--- Material provided ---

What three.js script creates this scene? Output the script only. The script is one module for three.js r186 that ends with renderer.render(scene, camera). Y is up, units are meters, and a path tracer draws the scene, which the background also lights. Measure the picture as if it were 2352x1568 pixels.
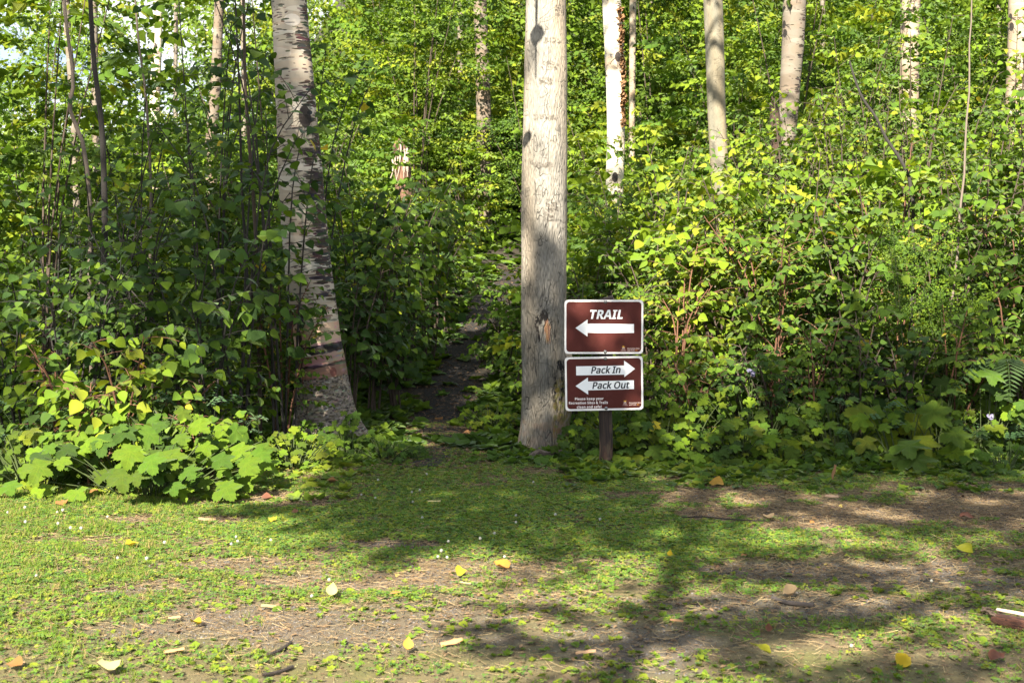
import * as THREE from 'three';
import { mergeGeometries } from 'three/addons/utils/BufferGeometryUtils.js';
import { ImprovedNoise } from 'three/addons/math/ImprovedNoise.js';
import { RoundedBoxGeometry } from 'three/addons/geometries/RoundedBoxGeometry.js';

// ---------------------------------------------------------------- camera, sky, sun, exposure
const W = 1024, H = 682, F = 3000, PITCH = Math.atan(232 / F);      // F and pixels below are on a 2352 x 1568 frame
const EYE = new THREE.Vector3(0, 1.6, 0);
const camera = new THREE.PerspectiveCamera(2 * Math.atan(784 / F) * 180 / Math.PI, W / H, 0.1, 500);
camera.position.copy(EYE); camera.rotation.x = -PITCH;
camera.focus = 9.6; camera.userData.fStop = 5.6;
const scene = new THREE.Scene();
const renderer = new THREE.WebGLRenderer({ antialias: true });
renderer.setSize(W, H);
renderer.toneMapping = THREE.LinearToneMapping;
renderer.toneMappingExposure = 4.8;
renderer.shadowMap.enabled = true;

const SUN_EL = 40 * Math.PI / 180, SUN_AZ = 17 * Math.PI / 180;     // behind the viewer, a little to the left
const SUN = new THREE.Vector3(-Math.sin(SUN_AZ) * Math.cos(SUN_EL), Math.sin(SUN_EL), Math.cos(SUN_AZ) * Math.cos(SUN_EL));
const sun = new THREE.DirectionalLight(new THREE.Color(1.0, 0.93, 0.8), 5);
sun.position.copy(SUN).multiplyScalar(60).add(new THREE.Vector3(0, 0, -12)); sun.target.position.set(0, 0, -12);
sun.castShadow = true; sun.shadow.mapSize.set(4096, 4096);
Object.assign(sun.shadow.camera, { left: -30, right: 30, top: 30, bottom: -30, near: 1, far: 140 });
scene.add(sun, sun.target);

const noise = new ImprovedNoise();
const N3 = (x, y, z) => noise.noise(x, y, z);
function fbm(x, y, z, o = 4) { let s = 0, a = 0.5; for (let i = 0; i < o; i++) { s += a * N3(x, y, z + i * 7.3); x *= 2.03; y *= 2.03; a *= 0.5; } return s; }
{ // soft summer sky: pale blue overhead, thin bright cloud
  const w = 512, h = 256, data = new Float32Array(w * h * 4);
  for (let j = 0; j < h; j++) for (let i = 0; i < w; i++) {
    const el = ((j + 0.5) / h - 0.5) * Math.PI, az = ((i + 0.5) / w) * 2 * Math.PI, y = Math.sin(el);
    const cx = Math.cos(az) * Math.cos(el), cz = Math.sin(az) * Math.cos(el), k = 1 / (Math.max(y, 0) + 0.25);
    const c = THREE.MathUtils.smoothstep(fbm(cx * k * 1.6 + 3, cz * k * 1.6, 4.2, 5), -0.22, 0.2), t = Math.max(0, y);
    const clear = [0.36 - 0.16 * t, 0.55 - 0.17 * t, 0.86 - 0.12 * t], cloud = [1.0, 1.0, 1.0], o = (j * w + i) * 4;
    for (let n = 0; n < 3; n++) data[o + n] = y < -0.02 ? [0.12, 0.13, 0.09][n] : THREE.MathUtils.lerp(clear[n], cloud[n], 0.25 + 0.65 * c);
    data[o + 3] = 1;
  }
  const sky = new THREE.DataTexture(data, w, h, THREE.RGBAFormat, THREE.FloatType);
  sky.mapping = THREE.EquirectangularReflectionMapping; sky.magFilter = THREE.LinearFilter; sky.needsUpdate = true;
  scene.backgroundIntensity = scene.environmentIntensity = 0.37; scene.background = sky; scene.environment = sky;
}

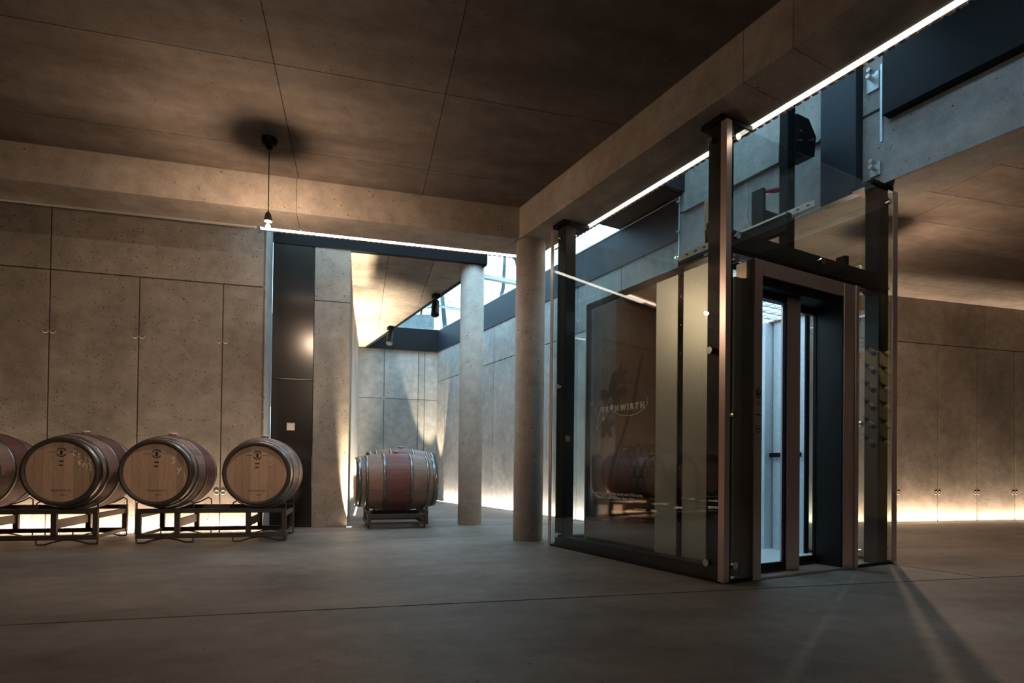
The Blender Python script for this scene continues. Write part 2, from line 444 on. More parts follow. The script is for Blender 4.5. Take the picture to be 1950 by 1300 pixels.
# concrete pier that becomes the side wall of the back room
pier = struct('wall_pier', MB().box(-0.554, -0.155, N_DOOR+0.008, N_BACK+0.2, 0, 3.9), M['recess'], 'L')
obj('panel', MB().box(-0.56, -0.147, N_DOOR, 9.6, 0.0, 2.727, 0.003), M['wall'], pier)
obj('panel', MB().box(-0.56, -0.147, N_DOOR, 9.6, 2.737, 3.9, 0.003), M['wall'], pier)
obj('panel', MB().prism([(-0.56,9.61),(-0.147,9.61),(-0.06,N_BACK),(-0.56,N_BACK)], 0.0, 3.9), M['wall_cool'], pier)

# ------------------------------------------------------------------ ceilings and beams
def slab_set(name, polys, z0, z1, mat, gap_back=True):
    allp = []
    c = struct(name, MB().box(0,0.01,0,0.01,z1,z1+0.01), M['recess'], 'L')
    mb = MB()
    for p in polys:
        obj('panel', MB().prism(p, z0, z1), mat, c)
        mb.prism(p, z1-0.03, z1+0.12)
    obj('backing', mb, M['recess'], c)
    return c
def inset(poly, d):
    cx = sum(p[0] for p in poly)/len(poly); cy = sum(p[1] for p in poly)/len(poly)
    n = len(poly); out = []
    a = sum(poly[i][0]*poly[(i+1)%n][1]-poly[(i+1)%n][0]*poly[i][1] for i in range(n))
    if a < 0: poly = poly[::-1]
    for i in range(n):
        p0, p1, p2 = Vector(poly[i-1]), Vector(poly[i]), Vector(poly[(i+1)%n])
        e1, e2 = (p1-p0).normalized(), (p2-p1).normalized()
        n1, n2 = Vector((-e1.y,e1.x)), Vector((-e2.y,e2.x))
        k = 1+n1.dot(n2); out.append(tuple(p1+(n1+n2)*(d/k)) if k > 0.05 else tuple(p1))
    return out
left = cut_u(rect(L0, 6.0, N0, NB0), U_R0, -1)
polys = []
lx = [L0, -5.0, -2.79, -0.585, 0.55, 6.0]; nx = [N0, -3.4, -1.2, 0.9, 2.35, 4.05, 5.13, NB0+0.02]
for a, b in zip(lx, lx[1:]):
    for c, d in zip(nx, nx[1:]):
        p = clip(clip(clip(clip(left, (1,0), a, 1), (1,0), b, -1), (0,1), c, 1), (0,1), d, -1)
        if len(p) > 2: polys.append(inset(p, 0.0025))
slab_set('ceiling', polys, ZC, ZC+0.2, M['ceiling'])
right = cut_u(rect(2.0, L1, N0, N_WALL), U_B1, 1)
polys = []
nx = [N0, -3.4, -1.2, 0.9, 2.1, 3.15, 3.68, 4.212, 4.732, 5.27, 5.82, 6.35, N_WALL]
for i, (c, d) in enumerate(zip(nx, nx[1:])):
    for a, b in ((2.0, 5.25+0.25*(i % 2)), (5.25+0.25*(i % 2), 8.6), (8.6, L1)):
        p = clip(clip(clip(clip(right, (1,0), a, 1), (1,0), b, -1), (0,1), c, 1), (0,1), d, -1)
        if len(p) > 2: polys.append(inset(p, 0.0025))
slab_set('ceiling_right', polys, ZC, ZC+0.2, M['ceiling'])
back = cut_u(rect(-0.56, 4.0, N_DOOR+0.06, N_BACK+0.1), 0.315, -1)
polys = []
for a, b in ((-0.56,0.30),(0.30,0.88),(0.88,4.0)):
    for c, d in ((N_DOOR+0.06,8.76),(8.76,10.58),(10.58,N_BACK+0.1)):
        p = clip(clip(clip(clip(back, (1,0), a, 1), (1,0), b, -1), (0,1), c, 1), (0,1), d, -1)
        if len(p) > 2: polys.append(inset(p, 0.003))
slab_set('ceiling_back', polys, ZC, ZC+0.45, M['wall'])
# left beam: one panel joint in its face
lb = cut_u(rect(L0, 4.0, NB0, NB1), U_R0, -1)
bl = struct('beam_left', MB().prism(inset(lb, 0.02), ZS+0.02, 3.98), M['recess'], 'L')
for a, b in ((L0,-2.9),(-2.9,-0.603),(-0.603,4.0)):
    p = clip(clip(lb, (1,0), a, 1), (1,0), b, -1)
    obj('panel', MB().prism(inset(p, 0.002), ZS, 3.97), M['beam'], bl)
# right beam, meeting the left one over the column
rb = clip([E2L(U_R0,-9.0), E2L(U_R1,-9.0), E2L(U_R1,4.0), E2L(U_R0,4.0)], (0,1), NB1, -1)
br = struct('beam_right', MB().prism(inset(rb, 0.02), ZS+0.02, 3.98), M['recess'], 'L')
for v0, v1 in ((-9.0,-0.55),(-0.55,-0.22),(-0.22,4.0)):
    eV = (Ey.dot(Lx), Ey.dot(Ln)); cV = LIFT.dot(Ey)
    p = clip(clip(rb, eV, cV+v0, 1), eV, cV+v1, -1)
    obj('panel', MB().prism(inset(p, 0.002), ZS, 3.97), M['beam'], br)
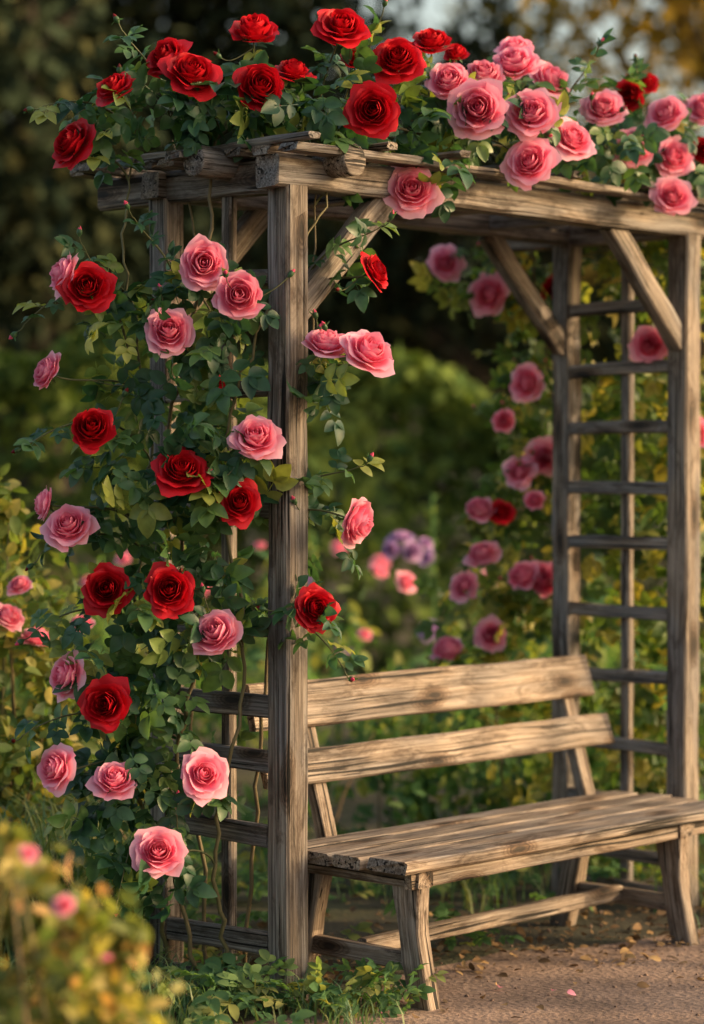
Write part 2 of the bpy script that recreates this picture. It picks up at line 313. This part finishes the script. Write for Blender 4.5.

---

**What you will do**: Restate only the lines running from the start of the material above through the line containing "scene.add(sun, sun.target);", ends included. No pictures.

**Response for this exercise**:
What three.js script creates this scene? Output the script only. The script is one module for three.js r186 that ends with renderer.render(scene, camera). Y is up, units are meters, and a path tracer draws the scene, which the background also lights. Measure the picture as if it were 2352x1568 pixels.
import * as THREE from 'three';
import { mergeGeometries } from 'three/addons/utils/BufferGeometryUtils.js';
import { ImprovedNoise } from 'three/addons/math/ImprovedNoise.js';
import { RoundedBoxGeometry } from 'three/addons/geometries/RoundedBoxGeometry.js';

// ---------------------------------------------------------------- camera, sky, sun, exposure
const W = 1024, H = 682, F = 3000, PITCH = Math.atan(232 / F);      // F and pixels below are on a 2352 x 1568 frame
const EYE = new THREE.Vector3(0, 1.6, 0);
const camera = new THREE.PerspectiveCamera(2 * Math.atan(784 / F) * 180 / Math.PI, W / H, 0.1, 500);
camera.position.copy(EYE); camera.rotation.x = -PITCH;
camera.focus = 9.6; camera.userData.fStop = 5.6;
const scene = new THREE.Scene();
const renderer = new THREE.WebGLRenderer({ antialias: true });
renderer.setSize(W, H);
renderer.toneMapping = THREE.LinearToneMapping;
renderer.toneMappingExposure = 4.8;
renderer.shadowMap.enabled = true;

const SUN_EL = 40 * Math.PI / 180, SUN_AZ = 17 * Math.PI / 180;     // behind the viewer, a little to the left
const SUN = new THREE.Vector3(-Math.sin(SUN_AZ) * Math.cos(SUN_EL), Math.sin(SUN_EL), Math.cos(SUN_AZ) * Math.cos(SUN_EL));
const sun = new THREE.DirectionalLight(new THREE.Color(1.0, 0.93, 0.8), 5);
sun.position.copy(SUN).multiplyScalar(60).add(new THREE.Vector3(0, 0, -12)); sun.target.position.set(0, 0, -12);
sun.castShadow = true; sun.shadow.mapSize.set(4096, 4096);
Object.assign(sun.shadow.camera, { left: -30, right: 30, top: 30, bottom: -30, near: 1, far: 140 });
scene.add(sun, sun.target);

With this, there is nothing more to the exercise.